Giving credence to claims that the Chechen conflict is spilling over into other parts of southern Russia, Amnesty said that similar abuses were starting to be perpetrated by Russian forces in neighbouring Ingushetia. Amnesty noted that at least 34 people had simply disappeared in Ingushetia between September of last year and March of this year and drew attention to an incident in which a Russian helicopter gunship had fired its rockets at a civilian car killing two of its occupants.

While the report also criticised Chechen separatist rebels for human rights abuses and for the targeting of policemen and government officials, the majority of its findings focused on Russian troops and the Moscow-backed local militia run by Ramzan Kadyrov, son of the republic's murdered president. "Russian federal and security forces continue to carry out human rights violations such as extra judicial executions, 'disappearances', arbitrary detentions, ill-treatment and torture, including rape, with impunity," the report said. "Women have increasingly been targeted -- a number of women described to Amnesty International's representatives how they were tortured, including with electric shocks, and raped in detention."

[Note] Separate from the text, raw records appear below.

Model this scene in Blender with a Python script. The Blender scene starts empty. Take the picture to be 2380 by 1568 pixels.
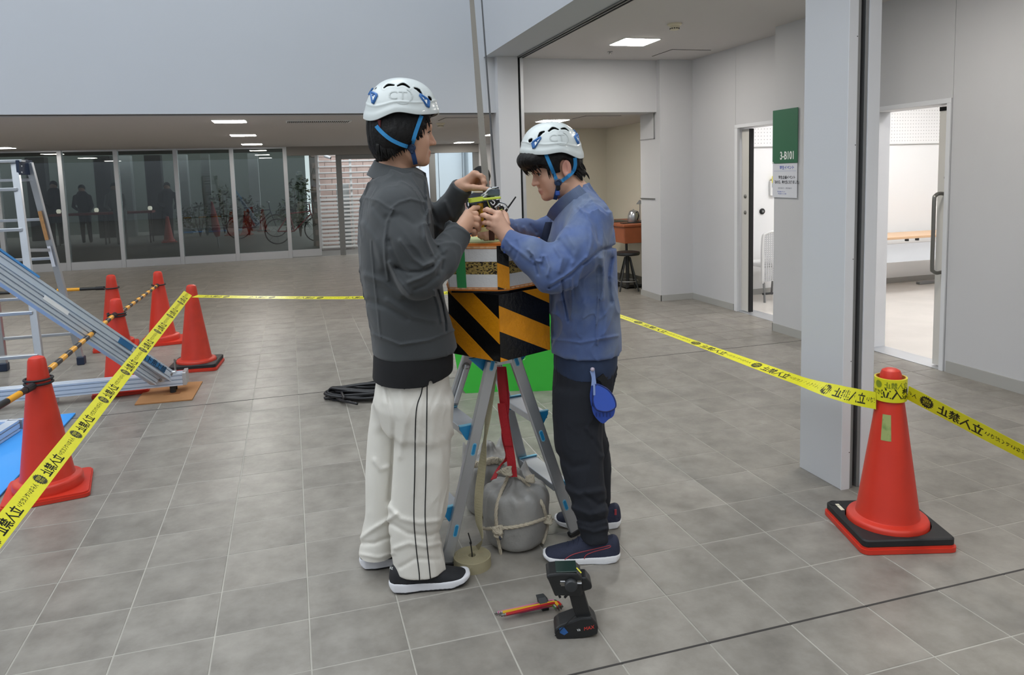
import bpy, math, random
import numpy as np
from mathutils import Matrix, Vector

random.seed(7)
SC = bpy.context.scene
COL = SC.collection

# ------------------------------------------------------------------ camera
H = 1.53                                    # eye height in metres
FPX, PPX, PPY = 1723.7, 1190.0, 587.8       # focal length and principal point in pixels of a 2380 x 1568 frame
YAW, PITCH, ROLL = 0.28877, 0.10492, 0.02864


def _rot():
    cy, sy, cp, sp = math.cos(YAW), math.sin(YAW), math.cos(PITCH), math.sin(PITCH)
    f = np.array([sy * cp, cy * cp, -sp]); r = np.array([cy, -sy, 0.0]); d = np.cross(f, r)
    cr, sr = math.cos(ROLL), math.sin(ROLL)
    return np.array([cr * r + sr * d, -sr * r + cr * d, f])


RC = _rot()
EYE = np.array([0.0, 0.0, H])
FH = np.array([math.sin(YAW), math.cos(YAW), 0.0])     # level forward
RH = np.array([math.cos(YAW), -math.sin(YAW), 0.0])    # level right
UP = np.array([0.0, 0.0, 1.0])


def ray(px, py):
    return RC.T @ np.array([(px - PPX) / FPX, (py - PPY) / FPX, 1.0])


def atz(px, py, z=0.0):
    d = ray(px, py); return EYE + d * ((z - H) / d[2])


def aty(px, py, y):
    d = ray(px, py); return EYE + d * (y / d[1])


def atx(px, py, x):
    d = ray(px, py); return EYE + d * (x / d[0])


def W(px, py, dep):
    d = ray(px, py); return EYE + d * (dep / (d @ FH))


def topx(P):
    c = (np.atleast_2d(P) - EYE) @ RC.T
    return np.stack([PPX + FPX * c[:, 0] / c[:, 2], PPY + FPX * c[:, 1] / c[:, 2]], 1)


cam = bpy.data.cameras.new('camera')
cam.sensor_width = 36.0
cam.lens = FPX * 36.0 / 2380.0
cam.shift_y = -(784.0 - PPY) / 2380.0
cam.clip_start = 0.05
cam.clip_end = 200
camo = bpy.data.objects.new('camera', cam)
mw = Matrix.Identity(4)
for i in range(3):
    mw[i][0], mw[i][1], mw[i][2], mw[i][3] = RC[0][i], -RC[1][i], -RC[2][i], EYE[i]
camo.matrix_world = mw
COL.objects.link(camo)
SC.camera = camo

# ------------------------------------------------------------------ light and exposure
SC.view_settings.view_transform = 'Standard'
SC.view_settings.look = 'None'
SC.view_settings.exposure = 0.0
SC.view_settings.gamma = 1.0
SC.view_settings.use_curve_mapping = False
wd = bpy.data.worlds.new('overcast_sky')
SC.world = wd
wd.use_nodes = True
bg = wd.node_tree.nodes['Background']
bg.inputs[0].default_value = (0.89, 0.95, 1.0, 1)
bg.inputs[1].default_value = 2.6
LAMP_PANEL = 58.0         # radiance of the ceiling panels in the hall
LAMP_ROOM = 19.0          # the same for the panels added in the room behind the doors


# ------------------------------------------------------------------ materials
def lin(h):
    h = h.lstrip('#')
    out = []
    for i in (0, 2, 4):
        c = int(h[i:i + 2], 16) / 255
        out.append(c / 12.92 if c <= 0.04045 else ((c + 0.055) / 1.055) ** 2.4)
    return (*out, 1.0)


MATS = {}


def M(name, hexc, rough=0.6, metal=0.0, noise=None, bump=None, spec=0.5, emit=None, coat=0.0, trans=0.0, attr=None, second=None, sheen=0.0):
    """procedural Principled material; noise=(scale, amount), bump=(scale, strength), second=(hex, scale, lo, hi)"""
    if name in MATS:
        return MATS[name]
    m = bpy.data.materials.new(name); m.use_nodes = True
    nt = m.node_tree; b = nt.nodes['Principled BSDF']
    col = lin(hexc)
    b.inputs['Base Color'].default_value = col
    b.inputs['Roughness'].default_value = rough
    b.inputs['Metallic'].default_value = metal
    b.inputs['Specular IOR Level'].default_value = spec
    b.inputs['Coat Weight'].default_value = coat
    b.inputs['Transmission Weight'].default_value = trans
    b.inputs['Sheen Weight'].default_value = sheen
    tc = None
    if noise or bump or second:
        tc = nt.nodes.new('ShaderNodeNewGeometry').outputs['Position']
    src = None
    if attr:
        a = nt.nodes.new('ShaderNodeAttribute'); a.attribute_name = attr; src = a.outputs['Color']
        nt.links.new(src, b.inputs['Base Color'])
    if second:
        n = nt.nodes.new('ShaderNodeTexNoise'); n.inputs['Scale'].default_value = second[1]; n.inputs['Detail'].default_value = 4
        nt.links.new(tc, n.inputs['Vector'])
        mr = nt.nodes.new('ShaderNodeMapRange'); mr.inputs[1].default_value = second[2]; mr.inputs[2].default_value = second[3]
        nt.links.new(n.outputs['Fac'], mr.inputs[0])
        mx = nt.nodes.new('ShaderNodeMix'); mx.data_type = 'RGBA'
        mx.inputs[6].default_value = col; mx.inputs[7].default_value = lin(second[0])
        if src: nt.links.new(src, mx.inputs[6])
        nt.links.new(mr.outputs[0], mx.inputs[0]); src = mx.outputs[2]
        nt.links.new(src, b.inputs['Base Color'])
    if noise:
        n = nt.nodes.new('ShaderNodeTexNoise'); n.inputs['Scale'].default_value = noise[0]; n.inputs['Detail'].default_value = 5
        nt.links.new(tc, n.inputs['Vector'])
        mr = nt.nodes.new('ShaderNodeMapRange'); mr.inputs[1].default_value = 0.25; mr.inputs[2].default_value = 0.75
        mr.inputs[3].default_value = 1 - noise[1]; mr.inputs[4].default_value = 1 + noise[1]
        nt.links.new(n.outputs['Fac'], mr.inputs[0])
        mx = nt.nodes.new('ShaderNodeVectorMath'); mx.operation = 'SCALE'
        mx.inputs[0].default_value = col[:3]
        if src: nt.links.new(src, mx.inputs[0])
        nt.links.new(mr.outputs[0], mx.inputs['Scale'])
        nt.links.new(mx.outputs[0], b.inputs['Base Color'])
    if bump:
        n = nt.nodes.new('ShaderNodeTexNoise'); n.inputs['Scale'].default_value = bump[0]; n.inputs['Detail'].default_value = 4
        nt.links.new(tc, n.inputs['Vector'])
        bp = nt.nodes.new('ShaderNodeBump'); bp.inputs['Strength'].default_value = bump[1]; bp.inputs['Distance'].default_value = 0.01
        nt.links.new(n.outputs['Fac'], bp.inputs['Height']); nt.links.new(bp.outputs[0], b.inputs['Normal'])
    if emit:
        b.inputs['Emission Color'].default_value = lin(emit[0]); b.inputs['Emission Strength'].default_value = emit[1]
    MATS[name] = m
    return m


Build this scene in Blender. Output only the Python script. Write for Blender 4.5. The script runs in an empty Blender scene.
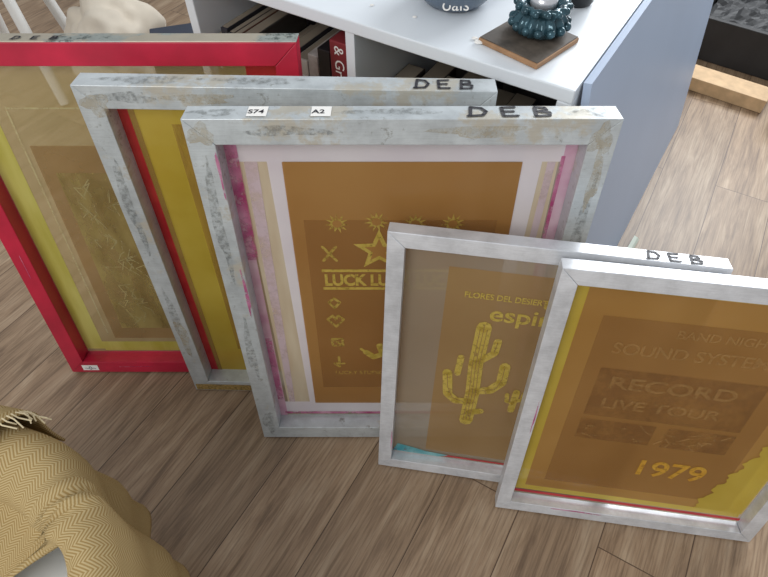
import bpy, bmesh, math, random
from mathutils import Vector, Matrix, noise
random.seed(4)
scene=bpy.context.scene
scene.view_settings.view_transform='Standard'

def lin(c):
    c=c/255.0
    return c/12.92 if c<=0.04045 else ((c+0.055)/1.055)**2.4
def col(r,g,b,a=1.0): return (lin(r),lin(g),lin(b),a)

# ---------------------------------------------------------------- materials
def newmat(name):
    m=bpy.data.materials.new(name); m.use_nodes=True
    nt=m.node_tree; b=nt.nodes['Principled BSDF']
    return m,nt,b
def simple(name,c,rough=0.5,metal=0.0,var=0.0,scale=20,spec=0.5):
    m,nt,b=newmat(name)
    b.inputs['Roughness'].default_value=rough
    b.inputs['Metallic'].default_value=metal
    b.inputs['Specular IOR Level'].default_value=spec
    n=nt.nodes.new('ShaderNodeTexNoise'); n.inputs['Scale'].default_value=scale; n.inputs['Detail'].default_value=5
    tc=nt.nodes.new('ShaderNodeTexCoord'); nt.links.new(tc.outputs['Object'],n.inputs['Vector'])
    r=nt.nodes.new('ShaderNodeValToRGB')
    r.color_ramp.elements[0].position=0.3; r.color_ramp.elements[1].position=0.7
    r.color_ramp.elements[0].color=tuple(x*(1-var) for x in c[:3])+(1,)
    r.color_ramp.elements[1].color=tuple(min(1,x*(1+var)) for x in c[:3])+(1,)
    nt.links.new(n.outputs['Fac'],r.inputs['Fac']); nt.links.new(r.outputs['Color'],b.inputs['Base Color'])
    return m
def film(name,c1,c2,alpha,rough=0.35,scale=6,stretch=(1,1,1),trans=.28,holes=0.0,hscale=90,soft=.06):
    """translucent printed mesh / emulsion / tape; holes>0 gives a patchy stencil"""
    m,nt,b=newmat(name)
    out=nt.nodes['Material Output']
    tc=nt.nodes.new('ShaderNodeTexCoord'); mp=nt.nodes.new('ShaderNodeMapping'); mp.inputs['Scale'].default_value=stretch
    nt.links.new(tc.outputs['Object'],mp.inputs['Vector'])
    n=nt.nodes.new('ShaderNodeTexNoise'); n.inputs['Scale'].default_value=scale; n.inputs['Detail'].default_value=4
    nt.links.new(mp.outputs['Vector'],n.inputs['Vector'])
    r=nt.nodes.new('ShaderNodeValToRGB')
    r.color_ramp.elements[0].position=0.32; r.color_ramp.elements[1].position=0.68
    r.color_ramp.elements[0].color=c1; r.color_ramp.elements[1].color=c2
    nt.links.new(n.outputs['Fac'],r.inputs['Fac']); nt.links.new(r.outputs['Color'],b.inputs['Base Color'])
    b.inputs['Roughness'].default_value=rough
    tl=nt.nodes.new('ShaderNodeBsdfTranslucent'); nt.links.new(r.outputs['Color'],tl.inputs['Color'])
    m1=nt.nodes.new('ShaderNodeMixShader'); m1.inputs[0].default_value=trans
    nt.links.new(b.outputs[0],m1.inputs[1]); nt.links.new(tl.outputs[0],m1.inputs[2])
    tp=nt.nodes.new('ShaderNodeBsdfTransparent')
    m2=nt.nodes.new('ShaderNodeMixShader'); m2.inputs[0].default_value=alpha
    nt.links.new(tp.outputs[0],m2.inputs[1]); nt.links.new(m1.outputs[0],m2.inputs[2])
    if holes>0:
        n2=nt.nodes.new('ShaderNodeTexNoise'); n2.inputs['Scale'].default_value=hscale; n2.inputs['Detail'].default_value=6; n2.inputs['Roughness'].default_value=.7
        nt.links.new(mp.outputs['Vector'],n2.inputs['Vector'])
        rr=nt.nodes.new('ShaderNodeMapRange'); p=.3+.3*holes
        rr.inputs['From Min'].default_value=p-soft; rr.inputs['From Max'].default_value=p+soft
        rr.inputs['To Min'].default_value=alpha*.12; rr.inputs['To Max'].default_value=alpha
        nt.links.new(n2.outputs['Fac'],rr.inputs['Value']); nt.links.new(rr.outputs[0],m2.inputs[0])
    nt.links.new(m2.outputs[0],out.inputs['Surface'])
    return m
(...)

The report quoted the author and human rights activist, Sergei Kovalev, who used the phrase "death squads" to describe perpetrators of such abuses.It highlighted the discovery in April of nine gunshot-riddled bodies of local men in a ravine after they had been detained by federal forces and of the bruised lifeless corpse of Aslan Davletuakaev, a human rights activist, in January. People who dared complain about their treatment to the European Court of Human Rights in Strasbourg had come in for particular intimidation and violence, the report alleged.

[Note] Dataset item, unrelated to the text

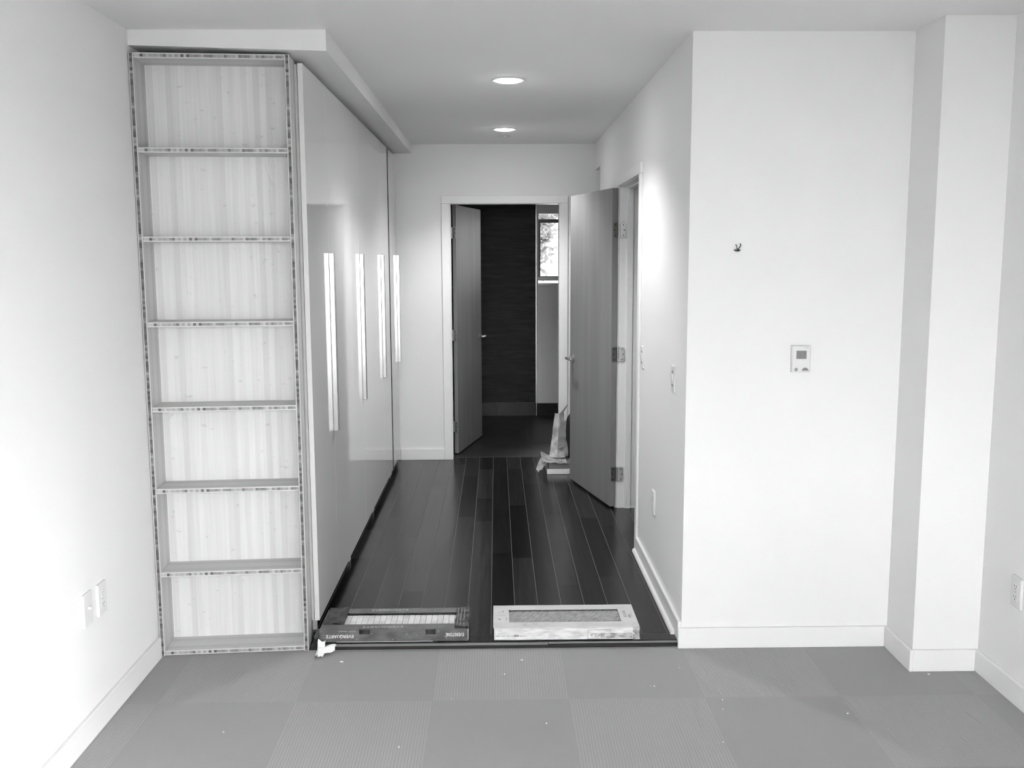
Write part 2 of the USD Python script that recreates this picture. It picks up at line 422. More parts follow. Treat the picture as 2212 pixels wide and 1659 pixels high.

Amnesty also claimed to have received "credible and consistent reports" of secret unofficial detention centres known as filtration camps, one of which is in Grozny, the Chechen capital.

There was an account from a man called Akhmed Gisaev of having been held in such a facility where the walls were spattered with dried blood. He claims he was "kicked, beaten with batons and fists, burnt with cigarettes and suffered electric shock torture on his right hand and foot." He was, he said, also deprived of food and sleep and made to drink alcohol, forbidden for a practising Muslim.

An Amnesty representative, Mariana Katsarova, also alleged yesterday that Imran Ezhiyev, head of the Russian-Chechen Friendship Society, had been detained 17 times and suffered torture, including having his teeth filed.

But Taus Dzhabrailov, chairman of the Moscow-backed Chechen State Council, was dismissive of Amnesty's report. "Nobody in Chechnya hushes up abuses committed by servicemen," he told Interfax news agency. "All these facts are characteristic not only of Chechnya or Russia ... they also happen in any country."